Exercise description — Set down each line of the material that follows, exactly, with no pictures.

Excerpted records —

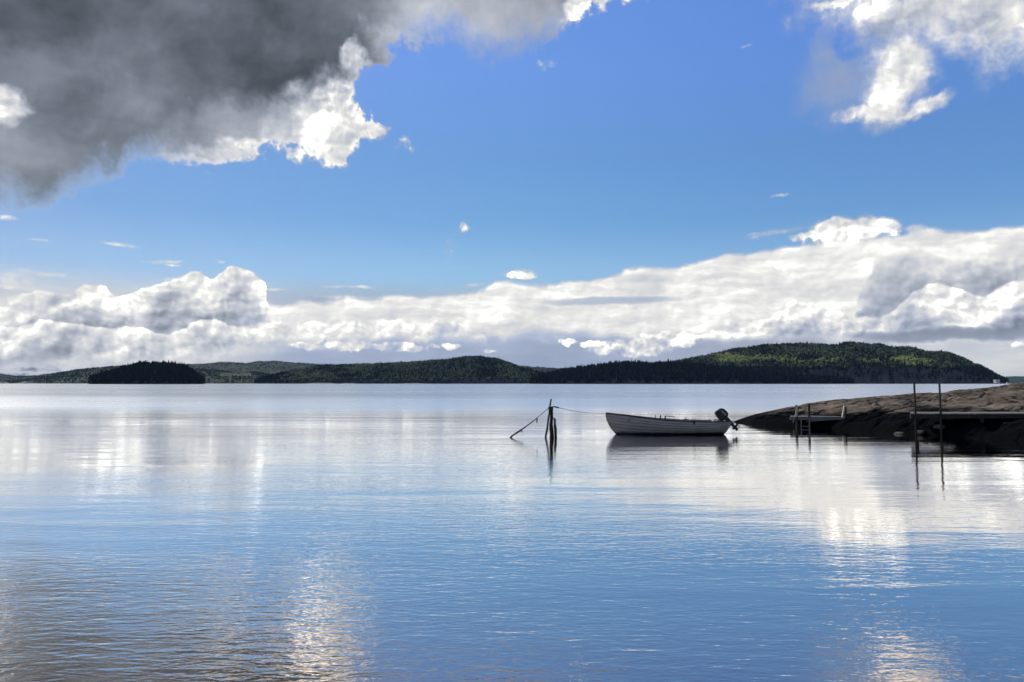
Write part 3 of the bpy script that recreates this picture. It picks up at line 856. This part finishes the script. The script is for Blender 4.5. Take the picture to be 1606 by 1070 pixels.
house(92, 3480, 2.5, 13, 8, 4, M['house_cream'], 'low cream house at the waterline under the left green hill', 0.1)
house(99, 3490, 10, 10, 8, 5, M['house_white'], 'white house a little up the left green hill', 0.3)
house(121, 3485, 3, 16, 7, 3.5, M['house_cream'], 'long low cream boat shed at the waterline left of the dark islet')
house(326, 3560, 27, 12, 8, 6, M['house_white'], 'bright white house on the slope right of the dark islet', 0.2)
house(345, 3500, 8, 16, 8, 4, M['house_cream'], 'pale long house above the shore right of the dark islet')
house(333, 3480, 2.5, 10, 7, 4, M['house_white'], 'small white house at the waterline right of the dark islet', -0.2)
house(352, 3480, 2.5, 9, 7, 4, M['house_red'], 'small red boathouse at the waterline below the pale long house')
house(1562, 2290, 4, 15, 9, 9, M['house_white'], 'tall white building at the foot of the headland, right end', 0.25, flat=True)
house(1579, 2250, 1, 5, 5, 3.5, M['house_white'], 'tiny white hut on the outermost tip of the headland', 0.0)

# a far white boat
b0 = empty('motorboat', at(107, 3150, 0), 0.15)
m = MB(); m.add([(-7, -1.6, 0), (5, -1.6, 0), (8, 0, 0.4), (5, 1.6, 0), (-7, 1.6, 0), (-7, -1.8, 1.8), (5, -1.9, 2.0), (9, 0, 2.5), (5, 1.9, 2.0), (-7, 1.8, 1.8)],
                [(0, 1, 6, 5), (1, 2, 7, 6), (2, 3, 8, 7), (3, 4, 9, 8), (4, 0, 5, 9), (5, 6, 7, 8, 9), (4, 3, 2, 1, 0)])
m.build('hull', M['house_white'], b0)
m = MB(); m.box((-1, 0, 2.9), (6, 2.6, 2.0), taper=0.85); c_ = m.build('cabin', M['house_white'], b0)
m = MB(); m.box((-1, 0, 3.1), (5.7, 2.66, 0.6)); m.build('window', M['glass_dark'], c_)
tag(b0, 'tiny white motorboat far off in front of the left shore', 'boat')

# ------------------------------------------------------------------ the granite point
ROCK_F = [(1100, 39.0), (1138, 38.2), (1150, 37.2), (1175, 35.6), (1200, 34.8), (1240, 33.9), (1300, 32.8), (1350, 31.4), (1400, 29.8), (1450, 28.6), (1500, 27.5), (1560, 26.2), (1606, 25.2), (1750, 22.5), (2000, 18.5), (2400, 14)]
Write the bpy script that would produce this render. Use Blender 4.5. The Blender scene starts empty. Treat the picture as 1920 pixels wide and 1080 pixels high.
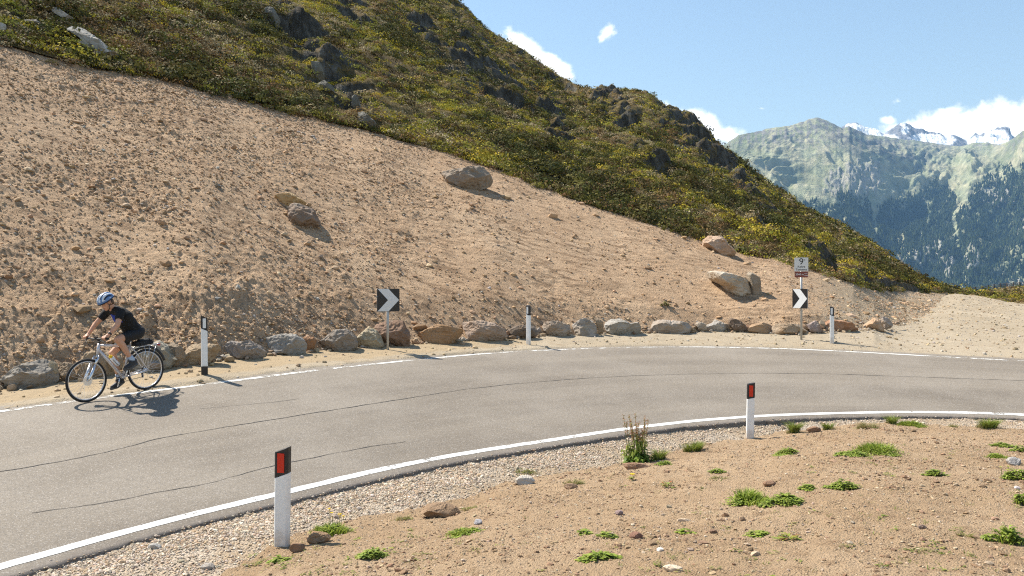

Correct result —
Write part 3 of the bpy script that recreates this picture. It picks up at line 856. This part finishes the script. The script is for Blender 4.5. Take the picture to be 1606 by 1070 pixels.
house(92, 3480, 2.5, 13, 8, 4, M['house_cream'], 'low cream house at the waterline under the left green hill', 0.1)
house(99, 3490, 10, 10, 8, 5, M['house_white'], 'white house a little up the left green hill', 0.3)
house(121, 3485, 3, 16, 7, 3.5, M['house_cream'], 'long low cream boat shed at the waterline left of the dark islet')
house(326, 3560, 27, 12, 8, 6, M['house_white'], 'bright white house on the slope right of the dark islet', 0.2)
house(345, 3500, 8, 16, 8, 4, M['house_cream'], 'pale long house above the shore right of the dark islet')
house(333, 3480, 2.5, 10, 7, 4, M['house_white'], 'small white house at the waterline right of the dark islet', -0.2)
house(352, 3480, 2.5, 9, 7, 4, M['house_red'], 'small red boathouse at the waterline below the pale long house')
house(1562, 2290, 4, 15, 9, 9, M['house_white'], 'tall white building at the foot of the headland, right end', 0.25, flat=True)
house(1579, 2250, 1, 5, 5, 3.5, M['house_white'], 'tiny white hut on the outermost tip of the headland', 0.0)

# a far white boat
b0 = empty('motorboat', at(107, 3150, 0), 0.15)
m = MB(); m.add([(-7, -1.6, 0), (5, -1.6, 0), (8, 0, 0.4), (5, 1.6, 0), (-7, 1.6, 0), (-7, -1.8, 1.8), (5, -1.9, 2.0), (9, 0, 2.5), (5, 1.9, 2.0), (-7, 1.8, 1.8)],
                [(0, 1, 6, 5), (1, 2, 7, 6), (2, 3, 8, 7), (3, 4, 9, 8), (4, 0, 5, 9), (5, 6, 7, 8, 9), (4, 3, 2, 1, 0)])
m.build('hull', M['house_white'], b0)
m = MB(); m.box((-1, 0, 2.9), (6, 2.6, 2.0), taper=0.85); c_ = m.build('cabin', M['house_white'], b0)
m = MB(); m.box((-1, 0, 3.1), (5.7, 2.66, 0.6)); m.build('window', M['glass_dark'], c_)
tag(b0, 'tiny white motorboat far off in front of the left shore', 'boat')

# ------------------------------------------------------------------ the granite point
ROCK_F = [(1100, 39.0), (1138, 38.2), (1150, 37.2), (1175, 35.6), (1200, 34.8), (1240, 33.9), (1300, 32.8), (1350, 31.4), (1400, 29.8), (1450, 28.6), (1500, 27.5), (1560, 26.2), (1606, 25.2), (1750, 22.5), (2000, 18.5), (2400, 14)]
Write the bpy script that would produce this render. Use Blender 4.5. The Blender scene starts empty. Treat the picture as 1920 pixels wide and 1080 pixels high.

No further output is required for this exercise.